Seattle Channel 21′s Art Zone has a new program called ‘Gallery Hop’
with Nancy Guppy. The CPG interview is at:
http://www.seattlechannel.org/videos/video.asp?ID=3280703

Jennifer Combe: Wednesday, June 1, 2011 11:30-1:00, Lecture Hall 1

Jennifer Combe is an Evergreen alum, artist and teacher. She graduated from Evergreen with both a Master in Teaching with a focus on art education in 1997, and in 1995, a Bachelor of Arts focused on anti-bias education, cultural studies, and art. In 2009 she earned a Master in Fine Art from The Vermont College of Fine Arts.

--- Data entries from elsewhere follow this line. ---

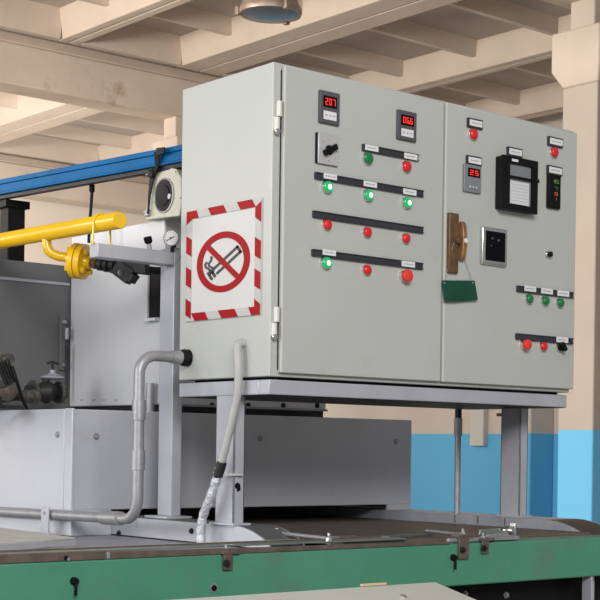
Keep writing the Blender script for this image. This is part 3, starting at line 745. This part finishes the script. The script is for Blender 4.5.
t = thing('pipe_union', 'short grimy pipe union lying left of the gate valve, touching it', 'fitting', (on(30, 405, 1.26).x, 1.26, TZ))
c = on(32, 397, 1.26)
MB().use('dirty').lathe(c - V(.05, 0, 0), (1, .12, 0), [(0, .012), (.02, .012), (.02, .022), (.04, .024), (.044, .018), (.05, .018), (.054, .026), (.07, .026), (.07, .012), (.085, .012)], 18).build('nut', t)
MB().use('dark').lathe(c - V(.135, 0, .004), (1, .05, 0.03), [(0, .020), (.03, .021), (.06, .014), (.10, .013)], 18).build('sleeve', t)
t = thing('solenoid_motor', 'tilted finned dark electric motor with a brownish end cap at the left edge', 'motor', (on(2, 405, 1.22).x, 1.22, TZ))
c = on(8, 368, 1.22)
ax = Vector((-.42, 0, .9)).normalized(); sx_ = Vector((.9, 0, .42)).normalized()
mb = MB().use('dirty').obox(c - sx_ * .03, ax * .052, sx_ * .026, V(0, .03, 0))
mb.build('casing', t, .004)
mb = MB().use('dark')
for i in range(5): mb.obox(c - sx_ * (.046 - .010 * i) + V(0, -.032, 0) - ax * .006, ax * .040, sx_ * .0025, V(0, .006, 0))
mb.build('fins', t)
MB().use('dirty').obox(c + ax * .03 + sx_ * .0, ax * .014, sx_ * .020, V(0, .034, 0)).build('terminal_box', t, .003)
MB().use('brassl').lathe(c - sx_ * .03 + ax * .05, ax, [(0, .024), (.018, .022), (.026, .012), (.028, 0)], 20).build('end_cap', t)
MB().use('rust').lathe(c - sx_ * .035 - ax * .052, -ax, [(0, .03), (.02, .032), (.04, .026), (.05, .012)], 20).build('flange', t)
cb = [on(12, 366, 1.18), on(17, 382, 1.17), on(22, 398, 1.18), on(27, 409, 1.19)]
cb[-1].z = TZ + .006
MB().use('black').tube(smooth(cb), .006).build('cable', t)
t = MB().use('dark').lathe((on(-6, 402, 1.15).x, 1.15, TZ + .0), (0, 0, 1), [(0, .05), (.012, .05), (.012, .03), (.04, .026), (.05, .012), (.05, 0)], 24).box(on(-6, 402, 1.15).x + .03, on(22, 402, 1.15).x, 1.13, 1.17, TZ, TZ + .014).build('mounting_base', None, .002)
tag(t, 'low black mounting base with flat arm below the tilted motor', 'base')

# ================================================================== GAUGE STAND (post and arm)
gs = thing('pipe_support', 'grey welded steel post with a horizontal arm supporting the yellow gas pipe', 'support', (.09, .64, .92))
PX0, PX1, PY0, PY1 = .080, .118, .62, .70
zarm0, zarm1 = 1.727, 1.770
MB().use('silver').box(PX0, PX1, PY0, PY1, .921, 1.785).build('post', gs, .003)
MB().use('silver').box(-.200, PX0 - .0005, PY0, PY0 + .05, zarm0, zarm1).build('arm', gs, .003)
MB().use('silver').box(PX0 - .03, PX1 + .03, PY0 - .02, PY1 + .03, .9135, .921).build('foot_plate', gs, .001)
MB().use('machine').prism([(PX0 - .0012, PY0 - .0008, zarm0 - .002), (PX0 - .0002, PY0 - .0008, zarm0 - .002), (PX0 + .044, PY0 - .0008, 1.786), (PX0 + .0428, PY0 - .0008, 1.786)], (0, .0008, 0)).build('weld_seam', gs)

# gauge
gc = aty(171.3, 238, .59)
t = thing('pressure_gauge', 'round white-faced pressure gauge mounted at the top of the grey post', 'gauge', (gc.x, gc.y, gc.z - .026))
gn = Vector((-.8, -.6, 0)).normalized()
MB().use('silverd').lathe(gc - gn * .012, gn, [(-.012, .020), (0, .024), (.014, .0262), (.016, .0245), (.013, .0225)], 32).build('case', t)
MB().use('white').lathe(gc + gn * .0015, gn, [(0, .0228), (.0015, .0228)], 32).build('dial', t)
gu = gn.cross(V(0, 0, 1)).normalized()
mb = MB().use('ink')
for k in range(11):
    a = math.radians(225 - 27 * k); q = gc + gn * .0034 + (gu * -math.cos(a) + V(0, 0, 1) * math.sin(a)) * .019
    dvec = (gu * -math.cos(a) + V(0, 0, 1) * math.sin(a)) * .0028
    mb.obox(q, dvec, dvec.cross(gn).normalized() * .0007, gn * .0003)
mb.use('signblk').obox(gc + gn * .0036 + (gu * .002 + V(0, 0, -.003)), (gu * .016 + V(0, 0, -.008)) * .9, V(0, 0, .0014), gn * .0004).lathe(gc + gn * .003, gn, [(0, .003), (.001, .003)], 10)
mb.build('needle_and_scale', t)
MB().use('dark').cyl(gc - gn * .012 + V(0, 0, -.02), V(gc.x + .03, .63, 1.770), .006).build('stem', t)
MB().use('dark').cyl(gc - gn * .01, V(.09, .64, 1.80), .008).cyl(V(.09, .64, 1.784), V(.09, .64, 1.806), .009).build('fitting', t)

# ================================================================== YELLOW GAS PIPE
yx = -0.172
ya_ = atx(118, 220.5, yx); yb_ = atx(0, 241, yx)
dY = (yb_ - ya_).normalized()
gp_ = thing('gas_pipe', 'large glossy yellow gas pipe with a capped end lying over the grey arm', 'pipe', tuple(ya_ - V(0, 0, .026)))
MB().use('yellow').lathe(ya_ - dY * .012, dY, [(0, 0), (.0, .0235), (.003, .0262), (3.2, .0262)], 32).build('main_tube', gp_)
bs = atx(47, 232, yx); bs = ya_ + dY * ((bs.y - ya_.y) / dY.y)
P1 = bs + V(0, 0, -.045)
fl = aty(74, 260.5, .93)
bend = [bs + V(0, 0, -.012), bs + V(0, 0, -.040), bs + V(.008, -.006, -.062), bs + V(.030, -.016, -.074), bs + V(.055, -.030, -.078)]
bend.append(fl)
MB().use('yellow').tube(smooth(bend), .0155, 18).build('branch_elbow', gp_)
ad = (aty(118, 266.5, .82) - fl).normalized()
ad = (aty(147, 270, .735) - aty(78, 261, .93)).normalized()
f1 = MB().use('yellow').lathe(fl, ad, [(-.012, .018), (0, .022), (0, .058), (.017, .058), (.017, .0)], 32).build('flange', gp_)
f2_ = MB().use('yellow').lathe(fl, ad, [(.021, 0), (.021, .058), (.040, .058), (.042, .026), (.052, .020), (.060, .020)], 32).build('flange', gp_)
fu = ad.cross(V(0, 0, 1)).normalized(); fv = ad.cross(fu)
for k in range(4):
    a = PI / 4 + k * PI / 2; q = fl + (fu * math.cos(a) + fv * math.sin(a)) * .041
    MB().use('yellow').lathe(q, -ad, [(-.054, .010), (-.042, .010), (-.042, .005), (0, .005), (0, .0115), (.012, .0115), (.014, .005)], 6, False).build('flange_bolt', gp_)
# U strap around the pipe, clamped to the arm
for px_, nm in ((104, 0),):
    yk = PY0 + .025; ce = ya_ + dY * ((yk - ya_.y) / dY.y)
    pts = [V(ce.x - .031, yk, zarm1 - .004)] + [V(ce.x - .030 * math.cos(a), yk, ce.z + .030 * math.sin(a)) for a in [PI * j / 12 for j in range(13)]] + [V(ce.x + .031, yk, zarm1 - .004)]
    o = MB().use('yellow').tube(pts, .0035, 8).build('pipe_strap', None, base=(ce.x, yk, zarm1))
    tag(o, 'thin yellow U-shaped strap holding the gas pipe to the grey arm', 'strap')
    for s_ in (-1, 1):
        MB().use('yellow').lathe((ce.x + s_ * .031, yk, zarm1 + .0005), (0, 0, 1), [(0, .007), (.006, .007), (.006, 0)], 6, False).build('nut', o)

# fittings and dark valve after the flange
e0 = fl + ad * .061
vt = thing('gas_valve', 'black gas valve with pipe fittings hanging under the grey arm beside the yellow flange', 'valve', tuple(e0 + ad * .12 - V(0, 0, .05)))
MB().use('brass').lathe(e0, ad, [(0, .014), (.008, .014), (.008, .019), (.02, .019), (.02, .013), (.026, .013)], 8, False).build('nipple', vt)
MB().use('dark').lathe(e0 + ad * .026, ad, [(0, .013), (0, .022), (.014, .022), (.014, .014), (.022, .014), (.022, .024), (.034, .024), (.034, .014), (.044, .014), (.044, .025), (.058, .025), (.058, .016), (.075, .016)], 16).build('union', vt)
vc = e0 + ad * .118
tv = (ad * .86 + V(0, 0, -.5)).normalized(); tw = fu.cross(tv).normalized()
MB().use('dark').obox(vc + V(0, 0, -.016), tv * .034, fu * .022, tw * .026).obox(vc + tv * .036 + V(0, 0, -.016), tv * .008, fu * .026, tw * .016).obox(vc + ad * .045 + V(0, 0, .004), ad * .036, fu * .018, V(0, 0, .020)).cyl(vc + V(0, 0, .0), vc + ad * .03 + V(0, 0, .03), .018).build('valve_body', vt, .003)
MB().use('silverd').lathe(vc - ad * .004 + V(0, 0, -.022) + fu * (-.022 if fu.y > 0 else .022), V(0, -1, 0), [(0, .011), (.004, .010), (.004, .004)], 16).build('cover', vt)
ve = V(.125, .765, vc.z - .004)
MB().use('dark').cyl(vc + ad * .05, ve, .013).build('outlet_pipe', vt)
MB().use('yellow').cyl(ve, ve + V(.05, .02, 0), .010).build('yellow_sleeve', vt)
kn = aty(147.5, 240, .71)
MB().use('black').lathe(kn + V(.006, 0, -.012), (-.3, 0, 1), [(0, .007), (.004, .012), (.008, .0135), (.022, .0135), (.024, .011), (.024, 0)], 16).use('galv').cyl(kn + V(.006, 0, -.012), kn + V(.010, 0, -.038), .007).cyl(kn + V(.010, 0, -.036), vc + ad * .05, .007).build('knob', vt)

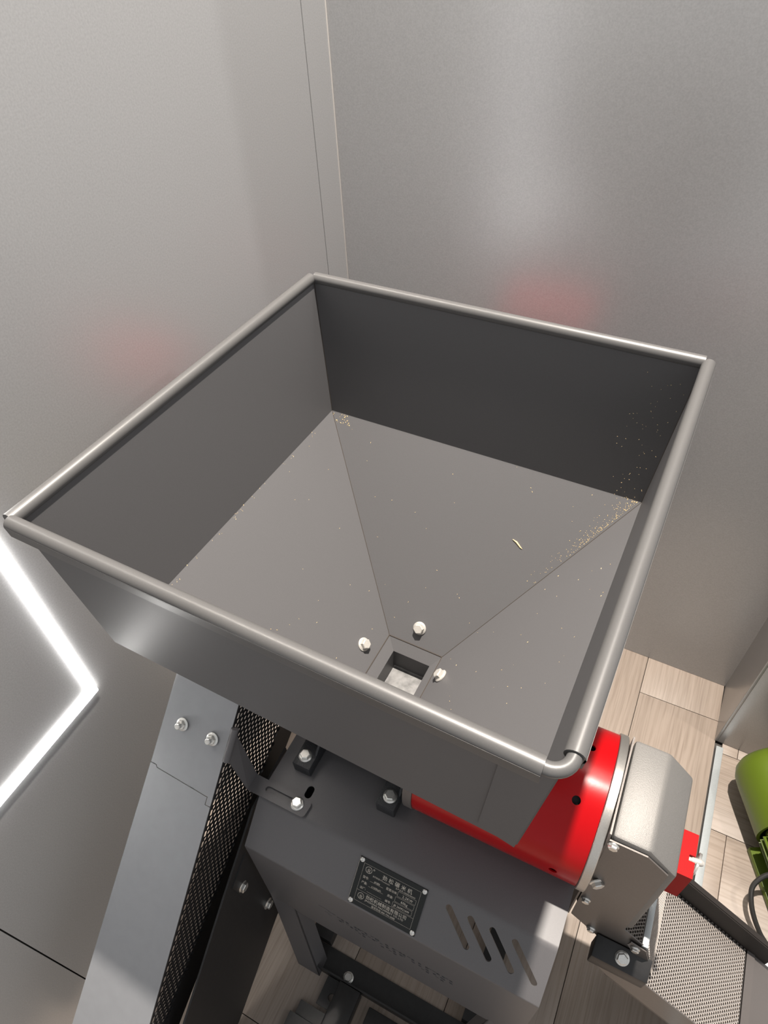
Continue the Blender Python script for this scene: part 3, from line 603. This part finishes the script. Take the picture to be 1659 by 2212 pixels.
hs = MB().tube([(0.3046, -0.0752, -0.2446), (0.3100, -0.0762, -0.2462), (0.3160, -0.0790, -0.2496), (0.3190, -0.0800, -0.2505)], [0.0004, 0.0012, 0.0009, 0.0002], 6)
ho = link('rice_husk', hs.mesh('rice_husk', M['husk'], Vector((0.3046, -0.0752, -0.2446)))); ho.location = (0.3046, -0.0752, -0.2446 + ZF)
tag(ho, 'single curved orange husk lying on the back slope of the hopper', 'husk')
# ------------------------------------------------------------------ green motor beyond the threshold
gm = bpy.data.objects.new('green_motor', None); COL.objects.link(gm)
tag(gm, 'green finned electric motor standing on the plank floor', 'motor')
ax = Vector((0.46, -0.888, 0)).normalized()
gm.location = (0.8304, 0.1142, 0); gm.rotation_euler.z = math.atan2(ax.y, ax.x) + math.pi / 2    # local -Y is the shaft axis, +X away from the machine
def G(name, mb, m, parent=gm, **k): return P(name, mb, m, parent, off=Vector((0, 0, 0)), **k)
cxm, czm, rm = 0.071, 0.098, 0.080
G('fan_cowl', MB().lathe([(0.150, 0.0001), (0.150, 0.050), (0.147, 0.062), (0.138, 0.072), (0.122, 0.079), (0.10, 0.0805), (0.0, 0.0805), (0.0, 0.074), (0.10, 0.074)], (cxm, 0, czm), (0, 1, 0), 64), M['green'], label='smooth rounded green fan cowl')
G('stator', MB().lathe([(0.0, 0.0001), (0.0, 0.062), (0.17, 0.062), (0.17, 0.0001)], (cxm, 0.004, czm), (0, -1, 0), 48), M['green'])
fin_me = MB().box(-0.0014, 0.0014, -0.168, -0.010, 0.060, 0.079).mesh('fin', M['green'])
for k in range(30):
    o = link('fin', fin_me, gm); o.location = (cxm, 0, czm); o.rotation_euler.y = 2 * math.pi * k / 30
G('base_plate', MB().box(0.0, 0.142, -0.165, 0.0, 0.001, 0.018), M['green'], bevel=0.002)
G('foot', MB().box(0.02, 0.045, -0.15, -0.03, 0.0185, 0.062).box(0.097, 0.122, -0.15, -0.03, 0.0185, 0.062), M['green'])
cb = MB(); pts = [(0.900, 0.040, 0.09), (0.878, 0.048, 0.10), (0.852, 0.045, 0.085), (0.8345, 0.022, 0.065), (0.8385, -0.004, 0.05), (0.857, -0.030, 0.03), (0.885, -0.05, 0.012), (0.95, -0.085, 0.0052), (1.1, -0.10, 0.0052)]
def catmull(ps, n=8):
    ps = [Vector(p) for p in ps]; out = []
    for i in range(len(ps) - 1):
        p0, p1, p2, p3 = ps[max(i - 1, 0)], ps[i], ps[i + 1], ps[min(i + 2, len(ps) - 1)]
        for k in range(n):
            t = k / n; out.append(0.5 * ((2 * p1) + (p2 - p0) * t + (2 * p0 - 5 * p1 + 4 * p2 - p3) * t * t + (3 * p1 - p0 - 3 * p2 + p3) * t ** 3))
    return out + [ps[-1]]
cab = link('power_cable', cb.tube(catmull(pts), 0.0046, 12).mesh('power_cable', M['rubber'], Vector((0.9, 0.04, 0)))); cab.location = (0.9, 0.04, 0)
tag(cab, 'black power cable looping out beside the green motor', 'cable')
# pale box and foam behind the tray's lower end
pb = bpy.data.objects.new('pale_machine_base', None); COL.objects.link(pb); pb.location = (1.0, -0.14, 0)
tag(pb, 'pale blue grey base box seen past the end of the mesh tray', 'box')
P('top_plate', MB().box(-0.150, 0.25, -0.046, 0.05, 0.094, 0.100), M['bluegrey'], pb, off=Vector((0, 0, 0)), bevel=0.001)
P('side_skirt', MB().box(-0.146, 0.246, -0.042, 0.046, 0.0005, 0.0935), M['olive'], pb, off=Vector((0, 0, 0)))
fb = link('foam_block', MB().box(-0.09, 0.12, -0.03, 0.03, 0.0005, 0.05).mesh('foam_block', M['foam'], bevel=0.004)); fb.location = (0.93, -0.265, 0)
tag(fb, 'white foam block on the floor below the tray end', 'foam block')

“Over the past fourteen years, I’ve engaged in an art practice investigating the cultural contexts of how meaning is derived from mark making both on the canvas and in the classroom. When I began with that first class of bright-eyed five and six year olds I compartmentalized these two acts. This was partially a knee-jerk defense to protect my studio practice from the monumental heap of work that teaching in a public school has become in this time and place. But now that the first decade of mark making and the teaching of mark making have passed, I take comfort, satisfaction, and find a deep joy in these inseparable acts.”

Her visual work has been exhibited in a range of venues, including galleries, homes, state buildings, restaurants, book stores, LGBTQ festivals, and colleges in Portland, Seattle, Olympia, Montpelier, VT, Salt Lake City, and Missoula, MT.